There’s a time when I would have been overwhelmed with the news that The A.I. War was out.. In 1994, it was almost done. I barely remember who I was back then. 1994? I was still working at Netcom. Wow. In those days, The A.I. War was the next stage in a 33 book masterpiece of future history. That was exciting.

We read the first three chapters in 1998. Still excited. Well, I’m still excited now. Just differently so.

Stuff happened between 1994 and now. I don’t blame DKM for taking fifteen years to get this sucker out. My impatience pales in comparison to the pain that some of that stuff caused those involved. I still had to dull the edge of my excitement somewhere along that timeline. Plus Terminal Freedom, oof. Charitably, I don’t like Jodi Moran’s writing as much as I like Daniel Keys Moran’s writing. Uncharitably, they needed an editor. There’s way too much self-insertion and there are way too many authorial darlings in there. All in all, I wasn’t sitting around waiting for The A.I. War. Blame it on false starts and trepidation.
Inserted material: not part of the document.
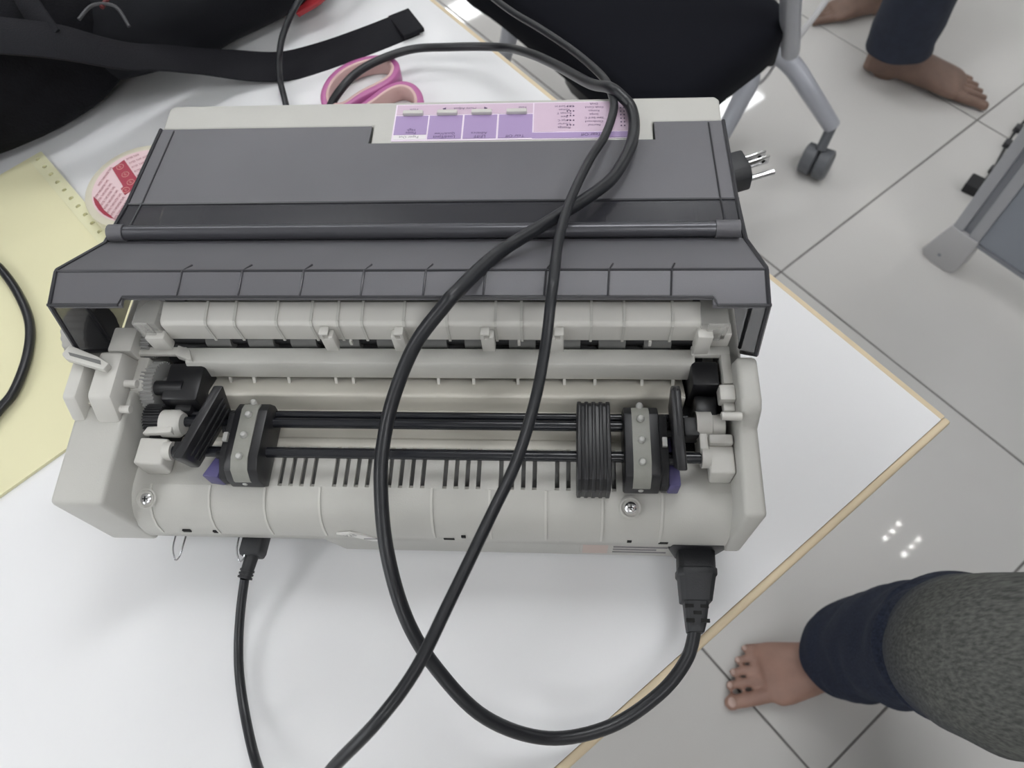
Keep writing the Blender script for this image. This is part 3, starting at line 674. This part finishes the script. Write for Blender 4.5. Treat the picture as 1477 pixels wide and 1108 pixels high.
for k in range(3):
    m = MB(); f = .35 + k * .25; p = Vector((-.0995, -.0120, .0250)).lerp(Vector((-.1009, -.0199, .0240)), f)
    m.cyl(p, p + Vector((-.0002, -.0011, -.0001)), .0043, 14); m.build('relief_ring', 'plug', up)
LEFTC = [(-.45, .30, .012), (-.3822, .2401, .0075), (-.3512, .2157, .0075), (-.3285, .1922, .0075), (-.3112, .1673, .0075), (-.3030, .1405, .0075), (-.3018, .1122, .0075), (-.3065, .0980, .0075), (-.3184, .0772, .0075), (-.37, .02, .005)]
m = MB(); m.tube(catmull(LEFTC, 8), .0034, 12); o = m.build('cable_loop', 'cord', None); tag(o, 'black cable loop lying on the yellow fanfold paper at the left', 'cable')

# ------------------------------------------------------------------ fanfold paper
PW, PL, PTH = .2413, .2794, .0026
pq = Matrix.Translation((-.3697, .3478, 0)) @ Matrix.Rotation(math.radians(-45), 4, 'Z')   # x runs along the right edge, -y into the sheet
fp = empty('fanfold_paper', pq @ Vector((PL / 2, -PW / 2, 0))); tag(fp, 'yellow fanfold computer paper with sprocket holes, partly under the printer', 'paper')
m = MB(); m.box(0, PL, -PW + .0124, -.0124, .0001, PTH, pq); m.build('sheet', 'paper', fp)
for y0 in (0, -PW + .0127):
    m = MB()
    for k in range(22):
        xa = k * .0127; n = 16; c = Vector((xa + .00635, y0 - .0060, 0)); hb = .0062
        sq = []
        for i in range(n):
            th = 2 * PI * i / n; dx, dy = math.cos(th), math.sin(th); f = 1 / max(abs(dx), abs(dy)); sq.append((dx * f * .00635, dy * f * hb))
        hole = [(.0020 * math.cos(2 * PI * i / n), .0020 * math.sin(2 * PI * i / n)) for i in range(n)]
        for i in range(n):
            j = (i + 1) % n
            P = lambda q, z: pq @ (c + Vector((q[0], q[1], z)))
            m.face([P(sq[i], PTH), P(sq[j], PTH), P(hole[j], PTH), P(hole[i], PTH)])
            m.face([P(hole[i], PTH), P(hole[j], PTH), P(hole[j], .0003), P(hole[i], .0003)])
            if abs(abs(sq[i][1]) - hb) < 1e-6 and abs(sq[i][1] - sq[j][1]) < 1e-6: m.face([P(sq[i], PTH), P(sq[i], .0003), P(sq[j], .0003), P(sq[j], PTH)])
    m.build('sprocket_strip', 'paper_margin', fp, smooth=0)
# the next fold of the stack peeks out a little at the top
m = MB(); m.box(-.004, PL - .004, -PW, -.0004, -.0000, .00025, pq); m.build('lower_sheet', 'paper_margin', fp)

# ------------------------------------------------------------------ tape roll
tcx, tcy, TR = -.2594, .2963, .0448
tp = empty('tape_roll', (tcx, tcy, .0027)); tag(tp, 'roll of tape with pink and red printed label, half behind the printer', 'tape')
TZ = .0027; TH = .012
m = MB(); m.lathe((tcx, tcy, TZ), [(.0385, 0), (TR, 0), (TR, TH - .0005), (TR - .0006, TH), (.0385, TH)], n=72); m.build('tape_winding', 'tape_side', tp)
m = MB(); m.lathe((tcx, tcy, TZ), [(.0001, TH - .0008), (.0390, TH - .0008), (.0390, TH + .0002), (.0001, TH + .0002)], n=72); lbm = m.build('printed_label', 'tape_label', tp)
zl = TZ + TH + .0003
MR = Matrix.Translation((tcx, tcy, zl))
def patch(pts, mat, name, z=.0003):
    m = MB(); m.prism(pts, 0, z, 'z', MR); return m.build(name, mat, lbm)
patch([(-.0290, .0180), (-.0215, .0275), (-.0060, .0085), (.0000, .0010), (-.0045, -.0055), (-.0095, -.0112), (-.0149, -.0045), (-.0135, -.0022)], 'tape_red', 'red_field')
patch([(-.0352, -.0125), (-.0312, -.0160), (-.0220, -.0267), (-.0112, -.0355), (-.0140, -.0350), (-.0205, -.0316), (-.0265, -.0266), (-.0310, -.0212), (-.0340, -.0160)], 'tape_red', 'red_arc')
for a, b in ((-.0225, .0195), (-.0155, .0110), (-.0085, .0025), (-.0100, -.0060)):
    p = MR @ Vector((a, b, .0004)); m = MB(); m.tube([p + Vector((math.cos(2 * PI * i / 20) * .0029, math.sin(2 * PI * i / 20) * .0029, 0)) for i in range(20)], .00025, 5, closed=True); m.build('ring_mark', 'tape_gold', lbm)
    text('E', .0034, p, math.radians(50), 'tape_gold', lbm, 'label_print')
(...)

Now? I’m not overwhelmed. But I find I’m pleased, and yeah, excited. I think I’m excited for potential. A couple of days from now, when I’ve read it, maybe I’ll believe in the Continuing Time again. I’m glad that there’s a chance I might.

DKM Surfaces

From his new blog:

In any event, AI War is the only thing I’ll be working on this summer, and once it’s clean, I’m going to roll into the concluding sequel — it’s been years since I’ve written SF, but I am going to publish AI War and its sequel, Crystal Wind, before the people who care about it succumb to Alzheimers.

But, yeah. He was gonna turn in AI War to Bantam in 1995. And he was gonna animate The Long Run in 1998 — “the pilot will happen.” Plans, I suppose, sometimes fall through.

There’s this weird dichotomy, too. DKM says, “Now … the book is still under contract to Bantam. I doubt they want it, but who knows?” Bantam said, back in 1998, “Mr. Moran has bought back the rights to his Players: The Ai Wars and left Bantam.”

So take it all for what it’s worth. It’s also the case that the guy went blind in one eye, and I can see how that would blow out one’s ability to write. I wouldn’t criticize him for not finishing the books; I’m just suspicious of his ability to self-evaluate the chances that they’ll get done.